WRITTEN TASK: Copy each line in the data that includes the word "scene".

INFORMATION SHOWN:
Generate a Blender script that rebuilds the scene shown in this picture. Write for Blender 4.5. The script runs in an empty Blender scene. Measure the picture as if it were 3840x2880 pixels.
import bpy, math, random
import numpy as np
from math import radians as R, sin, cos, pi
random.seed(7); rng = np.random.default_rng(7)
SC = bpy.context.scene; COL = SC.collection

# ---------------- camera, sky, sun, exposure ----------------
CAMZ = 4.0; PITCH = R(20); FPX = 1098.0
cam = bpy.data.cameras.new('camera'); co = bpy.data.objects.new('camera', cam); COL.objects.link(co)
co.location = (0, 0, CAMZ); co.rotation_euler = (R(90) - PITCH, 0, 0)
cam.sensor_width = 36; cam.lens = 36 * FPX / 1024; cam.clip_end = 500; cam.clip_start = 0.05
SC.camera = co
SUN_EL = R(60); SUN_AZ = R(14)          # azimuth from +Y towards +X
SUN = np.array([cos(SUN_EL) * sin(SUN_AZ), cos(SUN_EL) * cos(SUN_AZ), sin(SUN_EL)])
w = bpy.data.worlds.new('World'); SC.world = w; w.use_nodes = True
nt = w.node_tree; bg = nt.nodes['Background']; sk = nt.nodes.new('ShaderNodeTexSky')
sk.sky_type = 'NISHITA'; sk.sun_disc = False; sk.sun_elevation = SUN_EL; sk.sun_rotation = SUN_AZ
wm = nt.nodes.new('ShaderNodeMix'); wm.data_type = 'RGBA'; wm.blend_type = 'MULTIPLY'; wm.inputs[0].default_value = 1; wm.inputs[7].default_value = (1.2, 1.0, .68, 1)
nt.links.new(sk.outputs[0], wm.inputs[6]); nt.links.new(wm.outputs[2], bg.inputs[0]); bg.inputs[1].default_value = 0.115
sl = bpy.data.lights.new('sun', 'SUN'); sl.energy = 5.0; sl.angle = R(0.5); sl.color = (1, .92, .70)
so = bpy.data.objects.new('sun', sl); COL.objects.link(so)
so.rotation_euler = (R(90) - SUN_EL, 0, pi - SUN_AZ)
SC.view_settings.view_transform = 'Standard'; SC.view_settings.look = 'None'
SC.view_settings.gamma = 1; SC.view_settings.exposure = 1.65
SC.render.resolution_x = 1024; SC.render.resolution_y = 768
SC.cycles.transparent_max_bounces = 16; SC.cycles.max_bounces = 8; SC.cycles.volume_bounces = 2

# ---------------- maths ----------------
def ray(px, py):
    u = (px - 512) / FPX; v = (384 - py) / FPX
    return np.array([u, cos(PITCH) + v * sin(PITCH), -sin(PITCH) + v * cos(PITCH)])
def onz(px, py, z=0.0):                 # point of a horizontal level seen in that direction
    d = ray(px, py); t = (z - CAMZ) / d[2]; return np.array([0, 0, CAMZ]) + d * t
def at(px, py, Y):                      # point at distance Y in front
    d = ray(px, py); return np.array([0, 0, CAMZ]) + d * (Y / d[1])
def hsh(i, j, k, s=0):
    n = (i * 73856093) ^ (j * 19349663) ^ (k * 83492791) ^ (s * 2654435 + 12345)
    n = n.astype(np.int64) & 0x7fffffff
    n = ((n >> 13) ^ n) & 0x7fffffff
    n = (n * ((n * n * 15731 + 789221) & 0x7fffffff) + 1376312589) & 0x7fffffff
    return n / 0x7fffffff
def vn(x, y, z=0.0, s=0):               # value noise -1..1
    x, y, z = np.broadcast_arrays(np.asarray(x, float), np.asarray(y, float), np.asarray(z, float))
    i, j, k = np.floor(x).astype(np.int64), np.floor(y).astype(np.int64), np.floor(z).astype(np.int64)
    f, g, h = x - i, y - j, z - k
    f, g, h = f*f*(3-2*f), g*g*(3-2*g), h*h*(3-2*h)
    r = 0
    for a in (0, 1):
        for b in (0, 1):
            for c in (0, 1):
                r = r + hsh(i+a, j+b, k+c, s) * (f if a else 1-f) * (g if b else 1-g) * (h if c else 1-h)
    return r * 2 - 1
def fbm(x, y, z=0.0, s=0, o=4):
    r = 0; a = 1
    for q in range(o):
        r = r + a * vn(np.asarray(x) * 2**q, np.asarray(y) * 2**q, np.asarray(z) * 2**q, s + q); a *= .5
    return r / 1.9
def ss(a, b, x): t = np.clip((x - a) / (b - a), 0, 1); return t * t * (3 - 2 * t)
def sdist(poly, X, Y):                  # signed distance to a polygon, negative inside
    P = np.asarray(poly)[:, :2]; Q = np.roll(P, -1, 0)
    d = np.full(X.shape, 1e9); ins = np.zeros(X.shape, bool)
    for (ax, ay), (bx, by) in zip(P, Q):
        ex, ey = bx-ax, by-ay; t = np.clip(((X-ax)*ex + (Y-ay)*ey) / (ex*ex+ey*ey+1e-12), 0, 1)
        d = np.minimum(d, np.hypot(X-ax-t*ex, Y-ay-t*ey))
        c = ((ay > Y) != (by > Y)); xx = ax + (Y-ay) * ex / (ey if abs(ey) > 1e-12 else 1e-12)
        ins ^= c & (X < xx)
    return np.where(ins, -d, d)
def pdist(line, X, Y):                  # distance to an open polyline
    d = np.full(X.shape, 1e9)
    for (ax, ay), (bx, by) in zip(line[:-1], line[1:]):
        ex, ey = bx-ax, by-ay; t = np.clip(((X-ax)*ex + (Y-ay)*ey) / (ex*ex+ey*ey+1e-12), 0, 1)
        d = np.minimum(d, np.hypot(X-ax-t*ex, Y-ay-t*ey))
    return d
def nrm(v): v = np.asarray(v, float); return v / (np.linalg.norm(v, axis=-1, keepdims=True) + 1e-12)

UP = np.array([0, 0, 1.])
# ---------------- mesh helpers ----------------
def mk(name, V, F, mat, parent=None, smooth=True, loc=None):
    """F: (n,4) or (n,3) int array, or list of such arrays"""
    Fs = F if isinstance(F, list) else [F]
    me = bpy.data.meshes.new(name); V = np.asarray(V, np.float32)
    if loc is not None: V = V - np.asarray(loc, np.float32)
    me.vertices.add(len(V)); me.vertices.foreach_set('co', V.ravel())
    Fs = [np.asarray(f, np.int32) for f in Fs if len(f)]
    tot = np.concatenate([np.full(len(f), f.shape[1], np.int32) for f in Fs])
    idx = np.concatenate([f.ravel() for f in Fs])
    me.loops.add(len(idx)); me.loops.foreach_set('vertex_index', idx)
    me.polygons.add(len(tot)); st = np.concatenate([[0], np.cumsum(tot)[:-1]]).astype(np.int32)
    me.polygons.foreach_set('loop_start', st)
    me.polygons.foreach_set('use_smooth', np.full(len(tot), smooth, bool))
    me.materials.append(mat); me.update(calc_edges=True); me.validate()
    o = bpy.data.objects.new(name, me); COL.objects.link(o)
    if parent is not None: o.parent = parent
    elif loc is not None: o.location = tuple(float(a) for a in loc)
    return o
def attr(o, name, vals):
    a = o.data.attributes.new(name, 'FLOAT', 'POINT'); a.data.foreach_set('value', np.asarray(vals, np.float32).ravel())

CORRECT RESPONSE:
Generate a Blender script that rebuilds the scene shown in this picture. Write for Blender 4.5. The script runs in an empty Blender scene. Measure the picture as if it were 3840x2880 pixels.
SC = bpy.context.scene; COL = SC.collection